O temor manifestado por acadêmicos e analistas da indústria de mídia de que os grandes conglomerados seriam os maiores beneficiados pelo pagamento de conteúdo jornalístico pelas plataformas digitais vai aos poucos se confirmando. O Facebook anunciou nesta segunda-feira um contrato com a News Corp, comandada pelo magnata Rupert Murdoch, para incluir notícias de seus veículos australianos no Facebook News. Foi o primeiro grande acordo assinado após a nova lei.
O empresário foi um osso duro de roer desde o início dos debates em torno do pagamento por conteúdo na Austrália, posicionando-se firmemente contra o uso da produção jornalística sem remuneração e apoiando a lei proposta pelo governo, aprovada em fevereiro.
Para se ter uma ideia do tamanho da bolada, pode-se tomar por base o contrato fechado entre o Google e o australiano Nine Entertainment, que teria sido (valores não confirmados) de US$ 23,3 milhões ao ano. O Nine, que publica o The Sydney Morning Herald, também teria entrado em entendimentos com o Facebook, ainda sem anúncio oficial.
Grupo já havia se acertado com Google
O grupo de Murdoch já havia assinado com o Google um acordo de pagamento por conteúdo às vésperas da votação na nova lei australiana, envolvendo todos os seus títulos, incluindo o britânico The Times e o americano Wall Street Journal.
A negociação com o Facebook na Austrália não envolve os ativos em outros países.

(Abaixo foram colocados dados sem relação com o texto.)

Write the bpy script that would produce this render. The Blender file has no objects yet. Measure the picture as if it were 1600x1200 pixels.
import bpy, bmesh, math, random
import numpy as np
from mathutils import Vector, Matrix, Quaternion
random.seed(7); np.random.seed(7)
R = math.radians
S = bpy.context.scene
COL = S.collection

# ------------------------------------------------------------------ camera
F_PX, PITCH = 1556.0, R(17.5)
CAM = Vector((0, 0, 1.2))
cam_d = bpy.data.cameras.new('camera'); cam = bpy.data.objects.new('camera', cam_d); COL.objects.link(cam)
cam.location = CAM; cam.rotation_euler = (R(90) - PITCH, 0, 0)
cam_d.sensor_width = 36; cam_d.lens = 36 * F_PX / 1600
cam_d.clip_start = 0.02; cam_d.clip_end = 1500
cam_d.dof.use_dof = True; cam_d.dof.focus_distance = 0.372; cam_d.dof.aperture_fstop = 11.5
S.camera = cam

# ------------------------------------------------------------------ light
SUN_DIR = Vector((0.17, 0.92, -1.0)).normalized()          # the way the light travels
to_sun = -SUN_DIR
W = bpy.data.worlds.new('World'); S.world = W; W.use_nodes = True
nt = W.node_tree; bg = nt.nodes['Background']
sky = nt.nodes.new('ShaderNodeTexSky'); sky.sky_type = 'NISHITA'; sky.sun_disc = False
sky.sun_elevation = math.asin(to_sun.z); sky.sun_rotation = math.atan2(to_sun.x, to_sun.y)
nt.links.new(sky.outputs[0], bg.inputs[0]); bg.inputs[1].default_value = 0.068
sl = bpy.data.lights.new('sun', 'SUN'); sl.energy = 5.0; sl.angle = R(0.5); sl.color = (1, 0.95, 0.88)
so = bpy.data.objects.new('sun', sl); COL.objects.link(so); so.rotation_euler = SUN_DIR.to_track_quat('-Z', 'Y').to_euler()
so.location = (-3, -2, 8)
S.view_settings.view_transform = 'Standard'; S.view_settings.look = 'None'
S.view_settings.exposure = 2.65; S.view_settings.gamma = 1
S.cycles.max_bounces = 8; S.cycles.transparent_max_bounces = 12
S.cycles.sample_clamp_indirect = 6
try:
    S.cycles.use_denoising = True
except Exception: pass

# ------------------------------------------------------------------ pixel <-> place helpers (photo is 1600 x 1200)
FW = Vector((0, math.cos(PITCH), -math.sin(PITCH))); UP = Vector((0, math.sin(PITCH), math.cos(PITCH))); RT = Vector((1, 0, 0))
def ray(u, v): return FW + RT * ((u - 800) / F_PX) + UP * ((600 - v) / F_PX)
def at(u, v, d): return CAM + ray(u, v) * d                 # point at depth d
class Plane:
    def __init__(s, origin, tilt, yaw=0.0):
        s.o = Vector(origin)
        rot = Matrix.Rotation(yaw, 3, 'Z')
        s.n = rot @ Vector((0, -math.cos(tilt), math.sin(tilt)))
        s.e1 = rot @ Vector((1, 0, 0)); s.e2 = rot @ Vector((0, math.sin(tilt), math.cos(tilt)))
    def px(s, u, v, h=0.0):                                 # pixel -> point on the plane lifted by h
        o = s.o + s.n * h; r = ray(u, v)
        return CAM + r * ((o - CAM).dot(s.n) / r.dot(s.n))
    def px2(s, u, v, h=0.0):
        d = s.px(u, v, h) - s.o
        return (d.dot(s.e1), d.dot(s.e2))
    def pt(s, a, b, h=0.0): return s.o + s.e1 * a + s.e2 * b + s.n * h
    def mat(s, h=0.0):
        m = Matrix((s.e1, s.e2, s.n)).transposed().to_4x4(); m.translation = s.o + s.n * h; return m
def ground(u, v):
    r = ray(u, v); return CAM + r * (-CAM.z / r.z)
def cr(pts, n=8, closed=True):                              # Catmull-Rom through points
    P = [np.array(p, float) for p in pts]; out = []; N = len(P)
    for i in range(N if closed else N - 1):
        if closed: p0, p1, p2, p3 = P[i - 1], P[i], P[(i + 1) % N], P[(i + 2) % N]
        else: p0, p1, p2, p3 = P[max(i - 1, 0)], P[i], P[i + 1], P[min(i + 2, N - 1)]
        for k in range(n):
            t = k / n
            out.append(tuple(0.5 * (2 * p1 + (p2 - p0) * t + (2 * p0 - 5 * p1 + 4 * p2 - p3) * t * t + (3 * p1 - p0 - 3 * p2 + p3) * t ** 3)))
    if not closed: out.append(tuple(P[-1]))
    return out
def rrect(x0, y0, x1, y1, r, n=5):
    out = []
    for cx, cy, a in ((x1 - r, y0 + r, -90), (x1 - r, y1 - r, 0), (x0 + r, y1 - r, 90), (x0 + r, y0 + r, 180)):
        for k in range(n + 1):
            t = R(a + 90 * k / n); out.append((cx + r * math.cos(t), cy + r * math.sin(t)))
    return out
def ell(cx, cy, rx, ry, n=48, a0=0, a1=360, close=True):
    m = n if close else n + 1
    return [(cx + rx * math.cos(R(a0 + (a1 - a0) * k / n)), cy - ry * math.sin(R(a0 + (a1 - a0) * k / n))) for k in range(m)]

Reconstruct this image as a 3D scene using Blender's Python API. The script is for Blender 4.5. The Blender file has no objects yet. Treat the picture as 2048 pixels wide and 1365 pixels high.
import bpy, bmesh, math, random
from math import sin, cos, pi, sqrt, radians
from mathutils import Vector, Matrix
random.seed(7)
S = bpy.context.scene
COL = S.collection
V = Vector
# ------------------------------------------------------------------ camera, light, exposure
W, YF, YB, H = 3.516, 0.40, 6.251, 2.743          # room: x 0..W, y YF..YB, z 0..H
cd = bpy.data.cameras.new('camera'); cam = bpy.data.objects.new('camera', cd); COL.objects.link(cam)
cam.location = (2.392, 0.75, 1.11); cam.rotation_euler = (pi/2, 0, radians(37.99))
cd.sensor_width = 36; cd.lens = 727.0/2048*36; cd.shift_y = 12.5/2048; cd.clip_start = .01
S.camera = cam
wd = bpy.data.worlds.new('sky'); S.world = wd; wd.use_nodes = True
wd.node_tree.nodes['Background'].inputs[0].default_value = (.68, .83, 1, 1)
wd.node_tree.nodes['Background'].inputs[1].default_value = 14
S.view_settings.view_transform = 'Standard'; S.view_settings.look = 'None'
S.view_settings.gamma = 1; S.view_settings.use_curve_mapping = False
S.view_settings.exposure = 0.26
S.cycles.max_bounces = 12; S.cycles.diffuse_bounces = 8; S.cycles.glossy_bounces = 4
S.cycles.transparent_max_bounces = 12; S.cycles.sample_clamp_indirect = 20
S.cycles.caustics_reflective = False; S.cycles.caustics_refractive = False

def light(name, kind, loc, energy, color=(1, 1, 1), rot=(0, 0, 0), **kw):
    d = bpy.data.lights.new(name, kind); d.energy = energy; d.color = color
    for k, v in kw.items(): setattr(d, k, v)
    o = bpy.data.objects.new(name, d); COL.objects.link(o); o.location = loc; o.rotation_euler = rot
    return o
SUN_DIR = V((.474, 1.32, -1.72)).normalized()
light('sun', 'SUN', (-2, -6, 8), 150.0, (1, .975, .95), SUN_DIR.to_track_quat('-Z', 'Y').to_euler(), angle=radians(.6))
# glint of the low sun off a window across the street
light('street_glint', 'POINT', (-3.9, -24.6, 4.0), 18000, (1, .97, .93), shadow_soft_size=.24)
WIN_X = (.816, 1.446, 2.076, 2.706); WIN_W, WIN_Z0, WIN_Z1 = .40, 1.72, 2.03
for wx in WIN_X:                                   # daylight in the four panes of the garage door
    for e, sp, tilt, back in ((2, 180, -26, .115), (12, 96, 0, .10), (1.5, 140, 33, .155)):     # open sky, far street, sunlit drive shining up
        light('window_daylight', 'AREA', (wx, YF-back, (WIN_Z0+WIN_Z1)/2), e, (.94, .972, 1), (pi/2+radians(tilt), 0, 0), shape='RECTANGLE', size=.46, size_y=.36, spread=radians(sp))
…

Nos Estados Unidos, um contrato com a plataforma digital já está em vigor desde 2019, envolvendo o uso de conteúdo no Facebook News. No Reino Unido não houve ainda negociação anunciada.
“O acordo com o Facebook é um marco na transformação dos termos de troca do jornalismo e terá um impacto material e significativo em nossos negócios de notícias australianos”, disse o CEO da News Corp, Robert Thomson, em um comunicado no qual citou nominalmente o Primeiro-ministro australiano, o tesoureiro e o líder do órgão regulador antitruste.
O chefe de parcerias de notícias do Facebook na Austrália, Andrew Hunter, disse que o acordo significa que os 17 milhões de usuários do Facebook no país “terão acesso a artigos de notícias premium e vídeos de notícias de última hora da rede da News Corp de redações nacionais, regionais e rurais”.
A lei australiana
A generosidade das plataformas digitiais ao fecharem contratos vultosos com empresas de mídia australianas é resultado da iniciativa do governo do Primeiro-Ministro Scott Morrison de adotar no país a primeira lei obrigando as plataformas digitais a negociarem com as empresas jornalísticas pelo uso do conteúdo por elas produzido. Inicialmente as gigantes digitais mantiveram-se firmes contra lei.
Quando o projeto chegou ao Parlamento, porém, o Google foi o primeiro a sentar à mesa para se antecipar e assinar acordos antes mesmo de a lei entrar em vigor. O Facebook chegou a proibir o compartilhamento de links em sua plataforma, o que gerou revolta mundial, inclusive por ter abrangido serviços essenciais do próprio Governo.
Mas acabou entrando em conversações com a administração federal e até conseguiu algumas concessões importantes, vistas por analistas como um enfraquecimento da lei. Pelas novas regras já em vigor na Austrália, as plataformas podem fechar acordos diretos. Se não se entenderem, a empresa jornalística aciona o mecanismo que determinará uma arbitragem para que um valor seja definido.
Enquanto os grandes grupos de mídia negociam em posição vantajosa, editores menores demonstram preocupação com os riscos de saírem perdendo. Antes de a lei ser aprovada, Eric Beecher, presidente da Private Media, que dirige o site de notícias Crikey, disse que ela precisava pequenas alterações para garantir que as editoras menores compartilhem “de forma justa e transparente” a receita dos gigantes da tecnologia.
“A legislação deve criar um apoio financeiro significativo para cerca de 100 editoras de notícias regionais e urbanas de pequeno a médio porte da Austrália, para que a vasta proporção do financiamento não acabe nos bolsos da News Corp e da Nine”, disse Beecher.
Adam Pilhofer, ex-diretor digital do Guardian e atualmente professor da Temple University, falou ao Financial Times sobre o risco:
“Minha preocupação é que os grandes players fiquem com todo o dinheiro. Seria uma extração de ativos por políticos e por grandes organizações de mídia ”.